## start Data listing

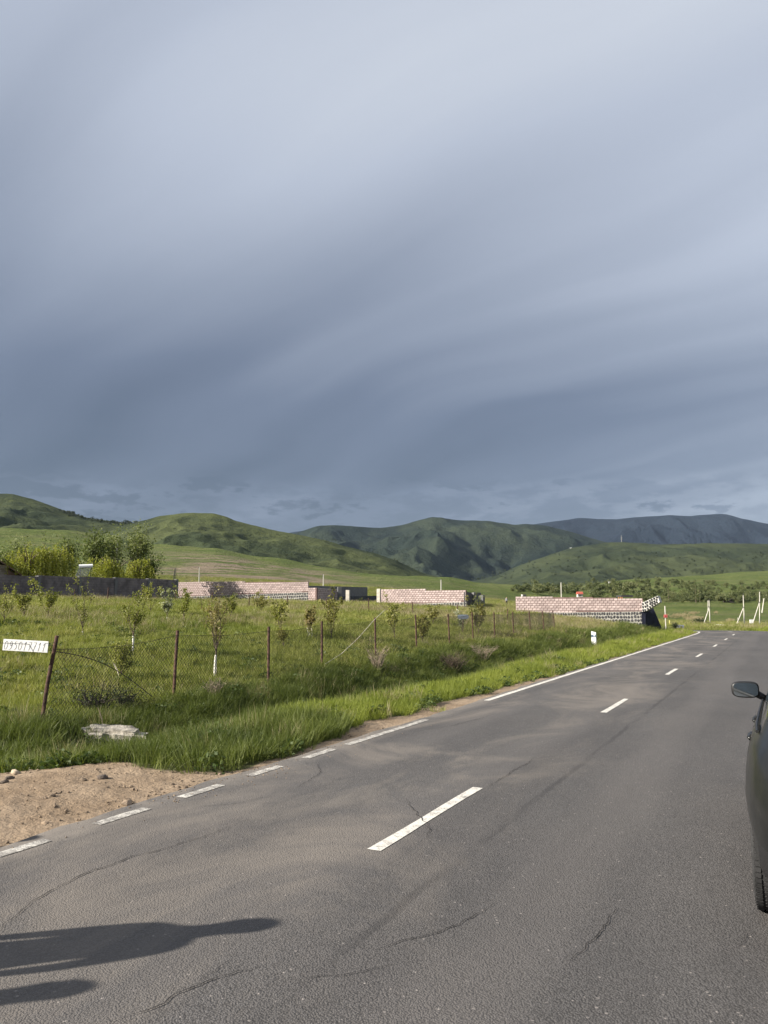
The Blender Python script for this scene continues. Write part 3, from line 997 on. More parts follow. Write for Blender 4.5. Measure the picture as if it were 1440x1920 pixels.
G_fresh = leafmat("sunlit_fresh_blades", [(0.120, 0.150, 0.026), (0.195, 0.228, 0.040), (0.260, 0.280, 0.060)], 0.34, 0.30, 0.7)  # verge blades coloured brighter to carry the sunlight on the strip
G_lush = leafmat("shaded_lush_blades", [(0.052, 0.072, 0.018), (0.112, 0.138, 0.034), (0.185, 0.205, 0.058)], 0.30, 0.45, 0.6)  # ditch blades coloured darker to carry the shade in the ditch
G_field = leafmat("field_grass_blades", [(0.098, 0.125, 0.025), (0.192, 0.212, 0.048), (0.305, 0.285, 0.105)], 0.32, 0.16, 0.7)
G_dry = leafmat("dry_grass_blades", [(0.180, 0.150, 0.080), (0.270, 0.225, 0.130), (0.340, 0.300, 0.190)], 0.25, 0.5, 0.6)
G_weed = leafmat("low_weed_leaves", [(0.035, 0.060, 0.016), (0.065, 0.095, 0.026), (0.095, 0.120, 0.040)], 0.25, 1.0, 0.7)

src_fresh = [src("fresh_tuft_%d" % k, tuft_mesh("fresh_tuft", 100 + k, 50, 0.13, 0.21, 0.0065, 0.6, G_fresh)) for k in range(5)]
src_lush = [src("lush_tuft_%d" % k, tuft_mesh("lush_tuft", 200 + k, 48, 0.15, 0.26, 0.007, 0.8, G_lush)) for k in range(5)]
src_field = [src("field_tuft_%d" % k, tuft_mesh("field_tuft", 300 + k, 50, 0.24, 0.17, 0.008, 0.6, G_field)) for k in range(5)]
src_dry = [src("dry_tuft_%d" % k, tuft_mesh("dry_tuft", 400 + k, 34, 0.17, 0.30, 0.006, 0.5, G_dry)) for k in range(4)]


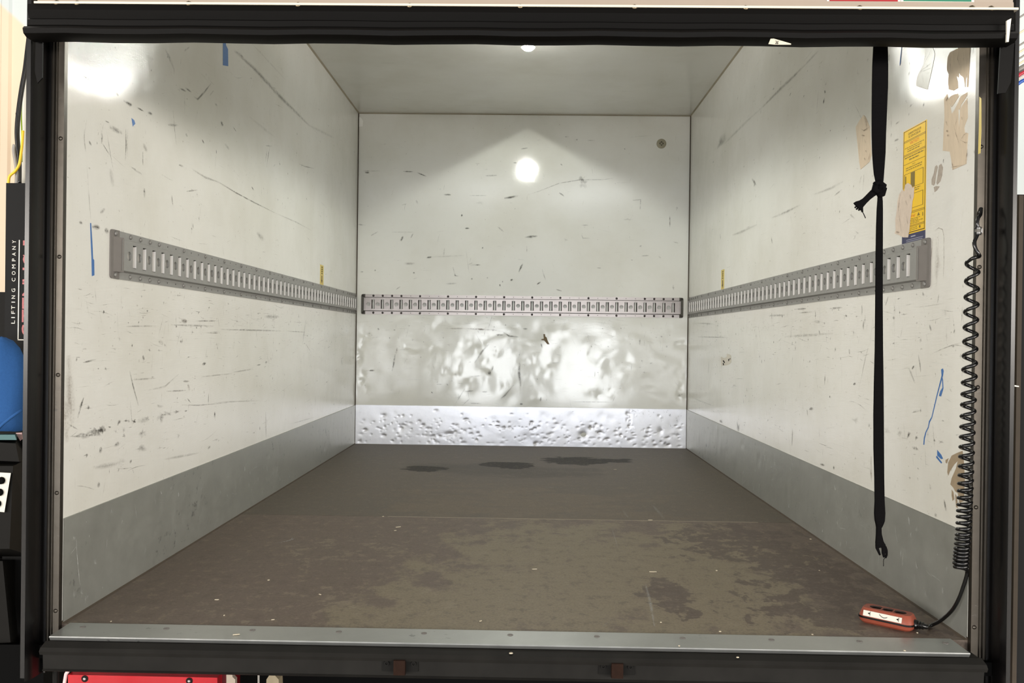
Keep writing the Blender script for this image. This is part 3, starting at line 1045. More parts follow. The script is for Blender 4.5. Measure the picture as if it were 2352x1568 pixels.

## end Data listing

The problem :: Find the word "Blender" in the material, then list each line that holds it.

The reply ::
The Blender Python script for this scene continues. Write part 3, from line 997 on. More parts follow. Write for Blender 4.5. Measure the picture as if it were 1440x1920 pixels.
Keep writing the Blender script for this image. This is part 3, starting at line 1045. More parts follow. The script is for Blender 4.5. Measure the picture as if it were 2352x1568 pixels.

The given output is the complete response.